What helped me figure this out was doing macro work. When you start

working
at high magnification of small objects, all this "Short lenses have more
DOF" etc quickly are seen for what they are, untrue.


"Short lenses have more DOF" is quite true for normal photography _at the
same f stop and same subject distance_. When you do macros, you don't keep
the subject distance the same. (And the definition of "subject distance"
becomes problematical at close distances.)

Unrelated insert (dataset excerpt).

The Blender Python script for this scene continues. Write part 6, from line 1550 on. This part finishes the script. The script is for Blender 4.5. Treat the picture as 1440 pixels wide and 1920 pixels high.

Eaxctly, you aren't limited by infinity so it's easy to understand what's
really going on. Plus it's easier to move 6 inches rather than 60 yards!
:-)


(I seem to recall discussion to the effect that DOF stays the same for the
same magnification. So if you switch from a 110mm lens to a 55mm lens at
the same subject distance, you get four times the DOF at the subject
location, but if you halve the subject distance for the 55mm shot, the DOF
should remain the same. I think. Corrections welcome for this _same
format_ comparison.)


You're exactly right. The lens focal length makes no difference or else
everyone would want short length macro lenses. If you fill the frame with
the subject, the focal length doesn't change the DOF, just the subject to
camera distance. That's why a short tele makes for a good macro lens, you
get some room for the lighting. 120mm on medformat works great.